法令遵守や業務内容の明確化の基礎となる「運送契約の書面化の推進」を挙げる荷主は3割超(31・4%)の124社。昨年7月末時点の108社(29・8%)よりも16社増加した。「関係者と協力し法令遵守に配慮、契約内容を明確化」する荷主は18社(4・6%)。そのほか、運送業務を依頼する際に契約相手の「法令遵守状況の考慮」を挙げるのは101社で全体の4分の1(25・6%)に上り、40社は「働き方改革等に取り組む事業者を積極的に活用」するとして事業者のコンプライアンス遵守を後押しする姿勢を示した。

荷主の4分の1がリードタイムの延長を実施

運送業務の効率化に取り組む荷主も多い。4分の1強の104社(26・3%)が配車の負担軽減や効率的運行につながる「リードタイムの延長」を推進する。運行ルートの合理化も課題で1割以上の66社(16・7%)が「集荷先や配送先の集約など」に取り組む。

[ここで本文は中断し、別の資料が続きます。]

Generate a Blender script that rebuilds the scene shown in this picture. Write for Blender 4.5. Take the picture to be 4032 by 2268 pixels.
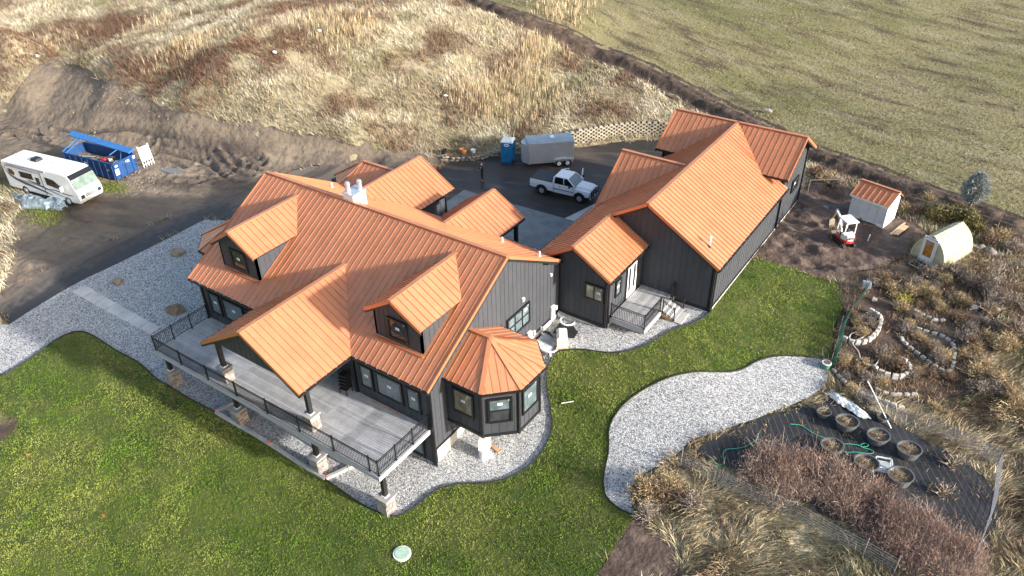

トラックバースへの「予約受付システムの導入」で荷待ち短縮に取り組むのは38社(9・6%)と約1割。ダイキン工業は予約受付システムに加え、ITを活用した車両動態管理システムを導入。配送ステータスを着荷主と共有することでドライバーへの到着時間の問い合わせを解消し、負担軽減を図る。

日野自動車は、モーダルシフトやコンテナラウンドユースに取り組むだけでなく18年6月に子会社の「NEXT Logistics Japan(NLJ)」を設立し、トラックメーカーの知見を活かした物流改善をスタート。NLJは複数の荷主や物流事業者と連携し、効率的で環境にやさしい輸送の実現に取り組む。幹線輸送では25mダブル連結トラックを活用するとともに中継地点でドライバーの交替を行い、法令遵守と宿泊勤務ゼロを実現。また、ITシステムを活用することで積み付けからドライバー交替後の荷降ろしまで一気通貫で管理する。

情報の共有化、出荷に合わせた生産も

「輸配送の共同化」には45社(11・4%)が取り組む。ダイキン工業は共同輸送と共同保管により物流プロセス全体を効率化。ADEKA、大日本塗料、DICグラフィックスは積載率向上と車両台数の削減に向け共同配送スキームを構築する。

「発荷主からの出荷情報の事前提供」に取り組むのは90社(22・8%)。大日本住友製薬は目安となる入出荷予定時刻を事業者や着荷主とあらかじめ協議の上で決定するほか、早期に入出荷物量の情報を共有化することで荷待ち短縮につなげる。松菱金属工業は納品日の調整により配車効率と積載率の向上を実施する。

「出荷に合わせた生産・荷造等」に取り組む荷主は80社(20・3%)。神戸製鋼所は製品の取引形態を踏まえ、出荷に合わせた生産、附帯作業の合理化や物流設備の改善に着手。ダイハツ九州は生産関連情報を運送会社や仕入れ先と共有し、荷待ち時間短縮や運行効率の向上を図る。医薬品のダイトは運行効率の向上を目指し、曜日波動など繁閑差の平準化を進めていく。

「宣言」「意思表明」の進捗や効果の検証は?

「ホワイト物流」推進運動は、2024年4月のドライバー職への時間外労働上限規制適用を見据え、それまでにドライバーの労働条件を改善するために24年3月末までの時限的な取り組みとして導入されたもの。あくまでも自主的な「宣言」「意思表明」という位置づけだ。時限措置終了まで3年を切り、「ホワイト物流」の進捗や効果の検証も期待される。